After the speech, Hitler began to leave when a man rose up and spoke in favor of the German state of Bavaria breaking away from Germany and forming a new South German nation with Austria.

This enraged Hitler and he spoke out forcefully against the man for the next fifteen minutes uninterrupted, to the astonishment of everyone. One of the founders of the German Workers' Party, Anton Drexler, reportedly whispered: "He's got the gift of the gab. We could use him."

After Hitler's outburst ended, Drexler hurried over to Hitler and gave him a forty-page pamphlet entitled: "My Political Awakening." He urged Hitler to read it and also invited Hitler to come back again.

Early the next morning, sitting in his cot in the barracks of the 2nd Infantry Regiment watching the mice eat bread crumbs he left for them on the floor, Hitler remembered the pamphlet and read it. He was delighted to find the pamphlet, written by Drexler, reflected political thinking much like his own – building a strong nationalist, pro-military, anti-Semitic party made up of working class people.
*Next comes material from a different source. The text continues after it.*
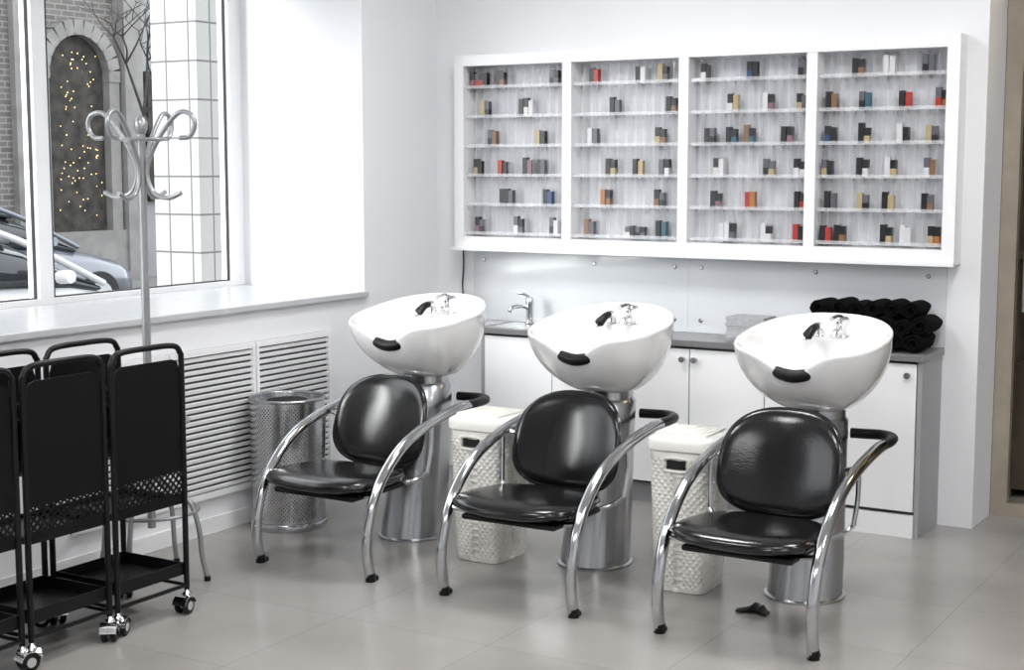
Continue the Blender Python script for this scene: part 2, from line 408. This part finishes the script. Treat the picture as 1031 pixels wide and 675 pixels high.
# ---------------------------------------------------------------- shampoo basin + chair
UX=(.775,1.67,2.56)
def basin(x):
    e=empty('shampoo_basin',(x,-1.35,0))   # local origin at pedestal foot centre
    m=MB('satin','rubber')
    R=[]
    for t,rx,ry,yc in((0,.150,.165,0),(.012,.150,.165,0),(.018,.138,.152,0),(.2,.134,.147,.02),(.5,.124,.136,.055),(.8,.115,.124,.09),(.93,.112,.12,.105),(.95,.10,.11,.11),(1,.10,.11,.11)):
        R.append([(rx*math.cos(2*pi*k/48),yc+ry*math.sin(2*pi*k/48),t*.70) for k in range(48)])
    m.rings(R)
    m.obj('pedestal',e)
    N=96; yc=.052; xc=-.008; rx=.280; ry=.290; zb=.690
    def rim(a):
        ca,sa=math.cos(a),math.sin(a); ex=2.3
        X=rx*math.copysign(abs(ca)**(2/ex),ca); Y=ry*math.copysign(abs(sa)**(2/ex),sa)
        d=(a-1.5*pi)
        g=math.exp(-(d/.33)**2); gb=math.exp(-(d/.95)**2)
        z=.900+.128*((sa+1)/2)**1.0 + .030*gb - .075*g
        Y+=.058*g
        return X,Y,z
    R=[]
    A=[2*pi*k/N for k in range(N)]
    H=[0,.02,.06,.12,.2,.3,.42,.55,.68,.8,.9,.96]
    for h in H:
        r=.36+.64*(1-(1-h)**1.9)**.72 if h>0 else .32
        ring=[]
        for a in A:
            X,Y,z=rim(a); cc=.135+(yc-.135)*h**.65
            ring.append((xc+X*r,cc+Y*r,zb+(z-.015-zb)*h))
        R.append(ring)
    for sc_,dz in((1.0,-.014),(1.008,-.006),(1.004,.001),(.988,.005),(.968,.003)):
        R.append([(xc+rim(a)[0]*sc_,yc+rim(a)[1]*sc_,rim(a)[2]+dz) for a in A])
    def mid(a,k1,k2,dz):
        X,Y,z=rim(a); sa=max(math.sin(a),0)
        return xc+X*(.945-k1*sa),yc+Y*(.945-k2*sa),z-.003-dz*sa
    R.append([mid(a,.01,.005,.012) for a in A]); R.append([mid(a,.03,.05,.055) for a in A])
    def inn(a):
        X,Y,z=rim(a); sa=max(math.sin(a),0)
        return xc+X*(.925-.14*sa),yc+Y*(.925-.46*sa**1.5),z-.006-.074*sa
    zf=.762
    for q in (1.,.985,.96,.92,.86,.78,.66,.5,.3,.12):
        f=(q**3.2)
        if q>.97: f=1-(1-q)*2.2
        ring=[]
        for a in A:
            X,Y,z=inn(a)
            c=.03
            ring.append((X*q,c+(Y-c)*q,zf+(z-zf)*f))
        R.append(ring)
    m=MB('porc'); m.rings(R); o=m.obj('bowl',e,angle=80)
    m=MB('chrome'); m.lathe([(.03,0),(.03,.004),(.015,.005)],(0,.03,.765),20); m.obj('drain',e)
    m=MB('rubber')
    pts=[(-.075,-.172,.868),(-.05,-.176,.856),(0,-.180,.848),(.05,-.176,.856),(.075,-.172,.868)]
    m.tube(pts,.024,14,5,rf=lambda t:.55+.45*math.sin(pi*t)**.5 if 0<t<1 else .4); m.obj('neck_rest',e)
    zd=.944; ty=.228
    m=MB('chrome')
    m.lathe([(.031,0),(.031,.012),(.025,.016),(.025,.050),(.028,.055),(.028,.078),(.017,.088)],(.045,ty,zd),20)
    m.tube([(.045,ty,zd+.078),(.04,ty-.035,zd+.090),(.03,ty-.085,zd+.084)],.010,8)
    m.lathe([(.025,0),(.025,.010),(.019,.014),(.019,.035)],(-.045,ty,zd),18)
    m.tube([(-.045,ty,zd+.025),(-.045,ty-.01,zd+.046),(-.045,ty-.04,zd+.048)],.016,10)
    m.tube([(.045,ty-.01,zd+.03),(.04,ty-.06,zd+.035),(.038,ty-.085,zd+.015)],.012,10)
    m.obj('mixer_tap',e)
    m=MB('rubber','chrome')
    m.tube([(-.045,ty-.035,zd+.048),(-.050,ty-.065,zd+.040),(-.060,ty-.095,zd+.016)],.017,12,6,rf=lambda t:.8+.35*t)
    m.lathe([(.018,0),(.018,.006)],(-.061,ty-.10,zd+.0),16,1)
    m.obj('hand_shower',e)
def chair(x,bdy=0.,bdz=0.):
    e=empty('shampoo_chair',(x+.010,-1.892,0))  # local origin under seat centre
    def Y(w): return w+1.88
    m=MB('leather')
    m.cushion(.252,.238,3.0,.037,lambda u,v,w:(u*(1-.10*(v/.235)),v,.350+w+.012*(abs(u)/.245)**2-.03*v),pw=5)
    m.obj('seat',e)
    m=MB('rubber'); m.box(-.20,.20,-.17,.19,.300,.322); m.obj('seat_pan',e,smooth=False,bevel=.01)
    m=MB('leather')
    ct,st=math.cos(math.radians(17)),math.sin(math.radians(17))
    def TB(u,v,w):
        f=1-.06*(v/.19) if v<0 else 1-.04*(v/.19)
        y=.268+bdy+v*st-w*ct-1.15*u*u
        return (u*f,y,.547+bdz+v*ct+w*st)
    m.cushion(.230,.195,2.75,.030,TB,pw=5); m.obj('backrest',e)
    m=MB('armchrome','rubber')
    for s in(-1,1):
        ax=s*.276
        P=[(-2.045,.012),(-2.063,.10),(-2.06,.20),(-2.015,.32),(-1.93,.42),(-1.80,.505),(-1.62,.560),(-1.42,.592),(-1.34,.596)]
        m.tube([(ax,Y(a),z) for a,z in P],.0185,14,6,oval=1.15)
        m.tube([(ax,Y(-1.345),.596),(ax,Y(-1.26),.596),(ax*.93,Y(-1.17),.594),(ax*.72,Y(-1.12),.592),(ax*.45,Y(-1.12),.590),(ax*.30,Y(-1.125),.590)],.0195,12,6,mi=1)
        m.tube([(ax,Y(-2.044),.0),(ax,Y(-2.048),.035)],.021,12,1,mi=1)
        m.tube([(ax,Y(-2.04),.010),(ax,Y(-2.01),.006)],.014,10,1,mi=1)
        m.tube([(s*.17,Y(-1.98),.312),(s*.24,Y(-2.0),.325),(ax,Y(-2.012),.335)],.009,8,4)
        m.tube([(s*.185,Y(-1.70),.312),(s*.235,Y(-1.66),.33),(s*.268,Y(-1.64),.36)],.009,8,4)
        m.tube([(s*.268,Y(-1.64),.36),(ax,Y(-1.625),.45),(ax,Y(-1.62),.56)],.009,8,4)
        m.tube([(s*.16,Y(-1.625)+bdy,.53),(s*.23,Y(-1.61)+bdy*.5,.545),(ax,Y(-1.60),.562)],.009,8,4)
    m.obj('armrest_frame',e)
for x in UX: basin(x)
chair(UX[0],.075,-.014); chair(UX[1],.070,-.014); chair(UX[2],.020,0)

# ---------------------------------------------------------------- woven laundry baskets
def basket(x,y,rz):
    e=empty('laundry_basket',(x,y,0),rz,1.05)
    def rr(hx,hy,ex,a):
        ca,sa=math.cos(a),math.sin(a); return hx*math.copysign(abs(ca)**(2/ex),ca),hy*math.copysign(abs(sa)**(2/ex),sa)
    ex=6; K_=2400; pts=[Vector((*rr(1,1.2,ex,2*pi*k/K_),0)) for k in range(K_)]
    L=[0]
    for k in range(K_): L.append(L[-1]+(pts[(k+1)%K_]-pts[k]).length)
    N=360; out=[];j=0
    for i in range(N):
        t=L[-1]*i/N
        while L[j+1]<t: j+=1
        out.append(pts[j])
    m=MB('basket','dark')
    R=[]; HZ=.515; rows=38; S=4
    for q in range(rows*S+1):
        z=HZ*q/(rows*S); sc_=.098+.018*(z/HZ); ring=[]
        wv=math.sin(pi*rows*z/HZ); edge=z<.02 or z>HZ-.03
        for i,p in enumerate(out):
            n_=0 if edge else .0042*math.sin(2*pi*i*36/N)*math.copysign(abs(wv)**.6,wv)-.003*(1-abs(wv))
            nn=p.normalized()
            ring.append((p.x*sc_+nn.x*n_,p.y*sc_+nn.y*n_,z+.001))
        R.append(ring)
    m.rings(R,cap1=True)
    m.obj('woven_body',e,angle=100)
    m=MB('basket','dark')
    def lid(sc_,z): return [(p.x*sc_,p.y*sc_,z) for p in out[::4]]
    m.rings([lid(.117,.517),(lid(.123,.520)),lid(.124,.545),lid(.121,.556),lid(.112,.562),lid(.105,.566),lid(.05,.574)])
    for i in range(-5,6):
        m.box(i*.018-.006,i*.018+.006,-.10,.10,.564,.5755)
    m.box(-.035,.035,-.1445,-.120,.455,.485,1)
    m.tube([(-.042,-.1415,.448),(.042,-.1415,.448),(.046,-.1415,.47),(.042,-.1415,.492),(-.042,-.1415,.492),(-.046,-.1415,.47)],.005,6,3,True)
    m.obj('lid_and_handle',e)
basket(2.135,-1.46,math.radians(3)); basket(1.255,-1.48,math.radians(-2))

# ---------------------------------------------------------------- waste bin
e=empty('perforated_waste_bin',(.200,-1.50,0))
m=MB('perfbin'); m.lathe([(.155,.0),(.16,.01),(.163,.03),(.165,.575),(.150,.575),(.148,.03)],n=56,cap1=True); m.obj('bin_body',e)
m=MB('satin','dark')
m.lathe([(.168,0),(.170,.006),(.170,.03),(.166,.035)],n=56,cap1=False)
m.tube([(.164*math.cos(a),.164*math.sin(a),.578) for a in [2*pi*k/48 for k in range(48)]],.008,10,1,True)
m.lathe([(.155,.562),(.155,.566),(.10,.568)],n=48,mi=0)
m.lathe([(.09,.5685),(.09,.5695)],n=40,mi=1)
m.obj('bin_trim',e)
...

A few days later, Hitler received an unexpected postcard saying he had been accepted as a member into the party. He was asked to attend an executive committee meeting, which he did. At that meeting he was joyfully welcomed as a new member although he was actually very undecided on whether to join.

In Mein Kampf, Hitler describes the condition of the party: "aside from a few directives, there was nothing, no program, no leaflet, no printed matter at all, no membership cards, not even a miserable rubber stamp..."

Although unimpressed by the present condition of the German Workers' Party, Hitler was drawn to the sentiment expressed by Drexler that this would somehow become a movement not just a political party. And in this disorganized party, Hitler saw opportunity.

"This absurd little organization with its few members seemed to me to possess the one advantage that it had not frozen into an 'organization,' but left the individual opportunity for real personal activity. Here it was still possible to work, and the smaller the movement, the more readily it could be put into the proper form. Here, the content, the goal, and the road could still be determined..."

He spent two days thinking it over then decided.

"I finally came to the conviction that I had to take this step...It was the most decisive resolve of my life. From here there was and could be no turning back."

Adolf Hitler joined the committee of the German Workers' Party (Deutsche Arbeiterpartei or DAP) and thus entered politics.